Pictures stay out of this copy, which runs from the first line of the material through the line containing "random.seed(7)".

────────────────

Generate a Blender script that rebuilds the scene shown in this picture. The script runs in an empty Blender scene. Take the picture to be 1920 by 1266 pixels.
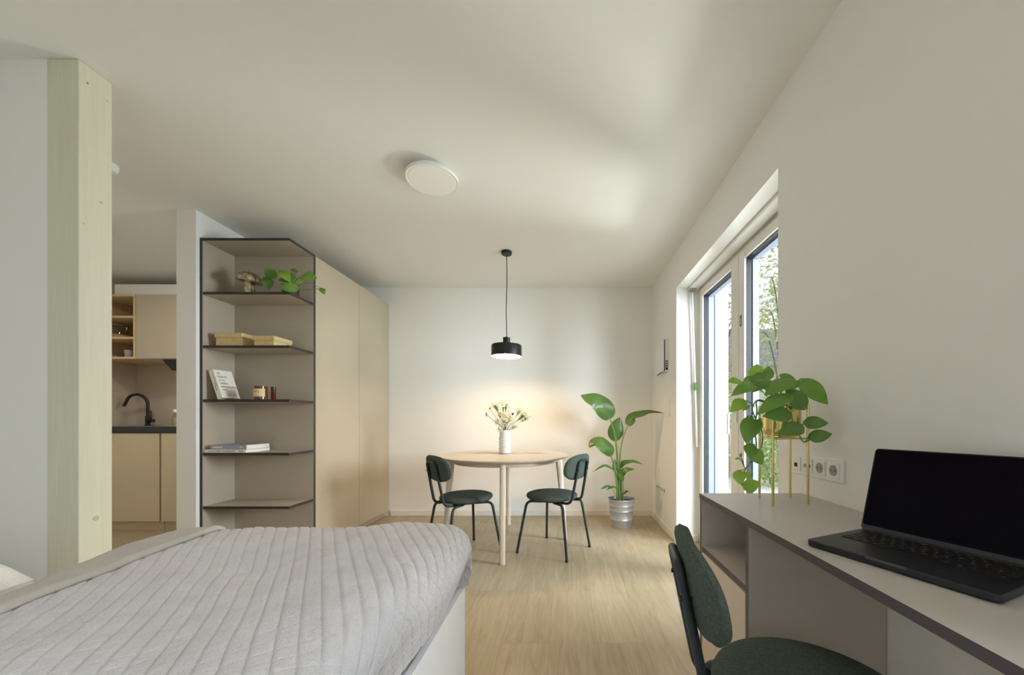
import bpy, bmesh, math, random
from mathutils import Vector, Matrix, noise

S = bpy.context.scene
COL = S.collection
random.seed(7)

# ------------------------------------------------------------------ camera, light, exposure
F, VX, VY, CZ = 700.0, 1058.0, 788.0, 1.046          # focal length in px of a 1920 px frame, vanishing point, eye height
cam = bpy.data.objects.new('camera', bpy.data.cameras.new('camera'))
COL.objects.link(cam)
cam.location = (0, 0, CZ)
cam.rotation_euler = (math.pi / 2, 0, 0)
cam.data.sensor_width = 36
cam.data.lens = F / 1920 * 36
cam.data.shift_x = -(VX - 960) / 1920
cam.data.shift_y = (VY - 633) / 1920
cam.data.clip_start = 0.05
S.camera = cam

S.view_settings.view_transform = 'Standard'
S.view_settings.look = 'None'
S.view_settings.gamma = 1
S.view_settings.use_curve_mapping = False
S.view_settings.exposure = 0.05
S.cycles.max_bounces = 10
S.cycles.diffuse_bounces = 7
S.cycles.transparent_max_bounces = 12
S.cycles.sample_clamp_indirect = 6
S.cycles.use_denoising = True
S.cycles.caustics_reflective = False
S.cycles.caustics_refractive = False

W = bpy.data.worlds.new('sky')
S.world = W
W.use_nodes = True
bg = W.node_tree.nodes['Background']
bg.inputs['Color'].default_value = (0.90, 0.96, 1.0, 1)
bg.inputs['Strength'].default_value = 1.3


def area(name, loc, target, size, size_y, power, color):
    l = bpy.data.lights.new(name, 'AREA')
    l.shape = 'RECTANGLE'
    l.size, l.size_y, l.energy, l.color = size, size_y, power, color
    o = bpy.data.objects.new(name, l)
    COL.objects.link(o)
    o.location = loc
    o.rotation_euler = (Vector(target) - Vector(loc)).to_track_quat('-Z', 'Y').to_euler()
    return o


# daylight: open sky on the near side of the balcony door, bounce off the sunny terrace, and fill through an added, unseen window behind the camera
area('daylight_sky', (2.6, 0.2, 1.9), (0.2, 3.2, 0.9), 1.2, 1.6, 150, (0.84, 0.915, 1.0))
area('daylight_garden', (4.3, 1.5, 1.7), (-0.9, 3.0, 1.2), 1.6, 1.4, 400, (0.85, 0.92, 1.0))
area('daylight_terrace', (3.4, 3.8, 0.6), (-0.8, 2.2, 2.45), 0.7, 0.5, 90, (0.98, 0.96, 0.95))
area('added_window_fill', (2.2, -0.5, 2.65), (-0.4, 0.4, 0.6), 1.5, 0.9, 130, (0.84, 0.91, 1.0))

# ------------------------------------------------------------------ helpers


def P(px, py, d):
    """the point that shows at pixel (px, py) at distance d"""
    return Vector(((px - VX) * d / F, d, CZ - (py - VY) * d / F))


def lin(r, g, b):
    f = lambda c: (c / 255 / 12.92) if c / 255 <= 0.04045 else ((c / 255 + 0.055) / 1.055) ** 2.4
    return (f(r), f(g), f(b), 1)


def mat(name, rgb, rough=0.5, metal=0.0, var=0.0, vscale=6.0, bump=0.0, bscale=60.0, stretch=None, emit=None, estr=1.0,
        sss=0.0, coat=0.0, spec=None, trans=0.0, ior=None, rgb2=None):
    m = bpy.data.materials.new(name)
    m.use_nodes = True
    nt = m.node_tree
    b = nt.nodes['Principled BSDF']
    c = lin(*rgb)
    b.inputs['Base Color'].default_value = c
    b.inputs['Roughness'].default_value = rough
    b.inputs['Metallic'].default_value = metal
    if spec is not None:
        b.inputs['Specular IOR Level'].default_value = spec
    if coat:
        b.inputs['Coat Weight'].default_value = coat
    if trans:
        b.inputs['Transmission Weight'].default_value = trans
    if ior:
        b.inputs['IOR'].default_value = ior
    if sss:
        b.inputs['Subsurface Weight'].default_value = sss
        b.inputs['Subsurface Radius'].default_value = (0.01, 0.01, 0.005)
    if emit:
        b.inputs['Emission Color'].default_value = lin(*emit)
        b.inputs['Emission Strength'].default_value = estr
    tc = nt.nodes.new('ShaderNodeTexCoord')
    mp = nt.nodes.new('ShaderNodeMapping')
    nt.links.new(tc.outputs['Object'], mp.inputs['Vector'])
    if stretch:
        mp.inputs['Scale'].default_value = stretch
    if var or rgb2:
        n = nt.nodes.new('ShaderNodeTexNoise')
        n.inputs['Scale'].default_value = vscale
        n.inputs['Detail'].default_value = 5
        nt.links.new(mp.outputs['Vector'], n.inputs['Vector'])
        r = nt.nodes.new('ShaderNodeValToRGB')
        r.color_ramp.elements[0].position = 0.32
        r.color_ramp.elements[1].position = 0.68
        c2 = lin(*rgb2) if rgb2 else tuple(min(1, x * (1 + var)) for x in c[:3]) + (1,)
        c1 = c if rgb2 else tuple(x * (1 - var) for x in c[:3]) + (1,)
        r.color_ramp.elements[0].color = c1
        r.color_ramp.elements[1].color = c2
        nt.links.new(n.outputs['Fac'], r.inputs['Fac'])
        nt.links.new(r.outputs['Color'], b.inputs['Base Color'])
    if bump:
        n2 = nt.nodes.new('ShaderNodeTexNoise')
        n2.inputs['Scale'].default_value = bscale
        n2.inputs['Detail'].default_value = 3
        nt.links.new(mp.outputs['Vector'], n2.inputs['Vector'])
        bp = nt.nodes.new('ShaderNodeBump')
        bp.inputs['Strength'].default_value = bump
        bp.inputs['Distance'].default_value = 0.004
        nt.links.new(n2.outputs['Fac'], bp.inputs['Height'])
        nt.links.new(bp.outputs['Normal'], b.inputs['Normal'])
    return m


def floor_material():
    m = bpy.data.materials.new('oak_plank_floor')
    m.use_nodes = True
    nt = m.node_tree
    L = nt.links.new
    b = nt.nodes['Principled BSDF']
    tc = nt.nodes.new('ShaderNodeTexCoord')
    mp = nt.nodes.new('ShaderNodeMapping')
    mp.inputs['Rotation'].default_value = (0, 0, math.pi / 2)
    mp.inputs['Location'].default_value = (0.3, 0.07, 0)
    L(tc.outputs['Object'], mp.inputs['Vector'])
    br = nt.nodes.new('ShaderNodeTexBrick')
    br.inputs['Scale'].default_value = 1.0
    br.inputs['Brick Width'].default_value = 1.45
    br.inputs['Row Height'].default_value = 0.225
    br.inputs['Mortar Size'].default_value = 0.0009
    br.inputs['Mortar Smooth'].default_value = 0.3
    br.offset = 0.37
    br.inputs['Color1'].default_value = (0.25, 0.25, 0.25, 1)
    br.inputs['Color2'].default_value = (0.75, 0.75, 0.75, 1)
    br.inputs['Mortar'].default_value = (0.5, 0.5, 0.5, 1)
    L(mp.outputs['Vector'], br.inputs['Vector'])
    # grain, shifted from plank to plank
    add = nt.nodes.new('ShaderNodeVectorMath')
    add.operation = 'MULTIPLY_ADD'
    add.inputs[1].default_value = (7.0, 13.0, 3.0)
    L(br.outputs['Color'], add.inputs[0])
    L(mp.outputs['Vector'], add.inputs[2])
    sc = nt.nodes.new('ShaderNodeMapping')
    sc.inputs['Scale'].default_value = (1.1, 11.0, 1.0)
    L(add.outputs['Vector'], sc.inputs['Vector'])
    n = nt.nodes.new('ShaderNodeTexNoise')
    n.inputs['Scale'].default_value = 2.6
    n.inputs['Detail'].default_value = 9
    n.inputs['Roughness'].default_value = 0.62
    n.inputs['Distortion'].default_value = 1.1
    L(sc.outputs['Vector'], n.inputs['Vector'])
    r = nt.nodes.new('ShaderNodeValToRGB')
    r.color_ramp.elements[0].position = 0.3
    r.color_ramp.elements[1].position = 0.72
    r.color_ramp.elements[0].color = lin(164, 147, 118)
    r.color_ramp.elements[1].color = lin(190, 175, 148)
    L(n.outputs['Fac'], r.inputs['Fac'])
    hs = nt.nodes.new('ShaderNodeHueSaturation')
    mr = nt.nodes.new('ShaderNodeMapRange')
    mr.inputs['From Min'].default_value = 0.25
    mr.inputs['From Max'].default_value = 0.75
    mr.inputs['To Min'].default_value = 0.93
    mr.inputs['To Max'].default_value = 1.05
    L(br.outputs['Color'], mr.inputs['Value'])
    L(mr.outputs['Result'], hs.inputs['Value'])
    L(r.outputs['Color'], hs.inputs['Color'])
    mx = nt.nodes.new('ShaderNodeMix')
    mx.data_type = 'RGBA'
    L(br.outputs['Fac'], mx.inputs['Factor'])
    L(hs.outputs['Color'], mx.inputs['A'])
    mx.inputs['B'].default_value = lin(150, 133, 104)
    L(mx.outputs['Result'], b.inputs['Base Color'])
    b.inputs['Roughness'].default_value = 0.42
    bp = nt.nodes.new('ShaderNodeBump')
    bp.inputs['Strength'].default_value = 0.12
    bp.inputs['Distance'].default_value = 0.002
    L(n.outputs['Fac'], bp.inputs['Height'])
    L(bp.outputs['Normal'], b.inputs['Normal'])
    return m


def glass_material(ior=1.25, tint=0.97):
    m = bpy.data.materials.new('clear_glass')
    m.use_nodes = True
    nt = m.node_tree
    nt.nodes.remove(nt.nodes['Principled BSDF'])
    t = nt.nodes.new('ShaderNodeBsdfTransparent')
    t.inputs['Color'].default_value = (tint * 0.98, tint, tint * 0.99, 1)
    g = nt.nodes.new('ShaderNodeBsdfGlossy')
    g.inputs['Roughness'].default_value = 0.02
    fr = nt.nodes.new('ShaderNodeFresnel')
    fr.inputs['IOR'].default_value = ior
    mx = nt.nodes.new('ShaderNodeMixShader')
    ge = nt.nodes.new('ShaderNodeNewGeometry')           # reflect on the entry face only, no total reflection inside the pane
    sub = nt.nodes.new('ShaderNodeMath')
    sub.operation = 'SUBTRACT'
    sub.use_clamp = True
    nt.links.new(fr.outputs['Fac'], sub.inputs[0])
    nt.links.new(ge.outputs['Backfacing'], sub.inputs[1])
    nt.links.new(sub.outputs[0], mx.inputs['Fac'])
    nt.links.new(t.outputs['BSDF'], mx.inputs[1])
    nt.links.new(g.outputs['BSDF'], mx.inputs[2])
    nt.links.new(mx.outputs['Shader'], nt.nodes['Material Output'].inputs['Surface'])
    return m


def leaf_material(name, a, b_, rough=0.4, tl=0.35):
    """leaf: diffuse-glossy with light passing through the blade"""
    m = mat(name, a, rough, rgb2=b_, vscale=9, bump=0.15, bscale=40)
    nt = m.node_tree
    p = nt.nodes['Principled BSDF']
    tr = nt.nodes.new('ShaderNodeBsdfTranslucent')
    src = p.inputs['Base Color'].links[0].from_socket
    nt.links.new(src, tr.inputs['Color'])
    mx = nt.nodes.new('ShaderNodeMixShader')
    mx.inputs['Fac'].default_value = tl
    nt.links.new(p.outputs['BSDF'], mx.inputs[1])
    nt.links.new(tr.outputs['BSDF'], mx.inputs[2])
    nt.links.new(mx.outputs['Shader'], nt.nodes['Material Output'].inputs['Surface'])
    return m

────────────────

Expected output:
Generate a Blender script that rebuilds the scene shown in this picture. The script runs in an empty Blender scene. Take the picture to be 1920 by 1266 pixels.
import bpy, bmesh, math, random
from mathutils import Vector, Matrix, noise

S = bpy.context.scene
COL = S.collection
random.seed(7)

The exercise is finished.